Sittwe 2 has around 50,000 registered voters and it takes U Kyaw Zaw Oo four hours by motorbike to reach the more remote villages. He has a team of more than 20 volunteers, with his home serving as an office.
His constituency is ethnically Rakhine, with a small number from the Muslim Kaman minority though he does not campaign in their villages. “They will vote for the Kaman candidate,” he says.
U Kyaw Zaw Oo left Sittwe at the age of 23, travelling widely after studying engineering. He worked on Thailand’s Yadanarpon gas pipeline for three years and spent 11 months at The Myanmar Times, reporting on business and crime when the newspaper was under heavy state censorship. He also gave English lessons.
At the time of the 2010 election, he was just back from six months in Afghanistan, where he worked for a US firm. Before that he was in Cambodia.
“I met with other politicians … from Myanmar. At that time we didn’t want to hold a meeting in Sittwe so we went abroad. A safe place,” he explains.
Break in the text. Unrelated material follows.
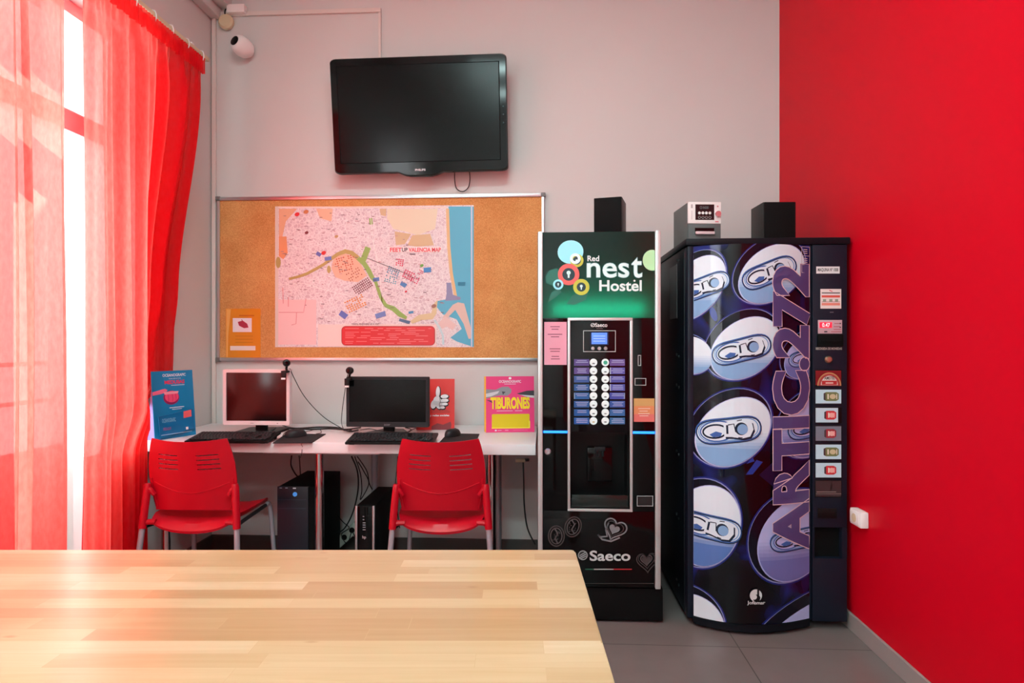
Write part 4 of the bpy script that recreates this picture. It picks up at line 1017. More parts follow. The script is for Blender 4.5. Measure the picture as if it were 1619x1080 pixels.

His travels nearly derailed his candidacy due to the legal requirement that candidates must have spent most of the last 10 years in-country. This has prevented some former political exiles from running. His own application was rejected by the district election commission but reinstated on appeal on September 9.
He says his constituents see politics as something very distant.
“They want politicians to be honest.”
He lists education, healthcare and infrastructure as key needs for a state that ranks among the poorest.
“We are entitled to some dignity and some prosperity,” he said.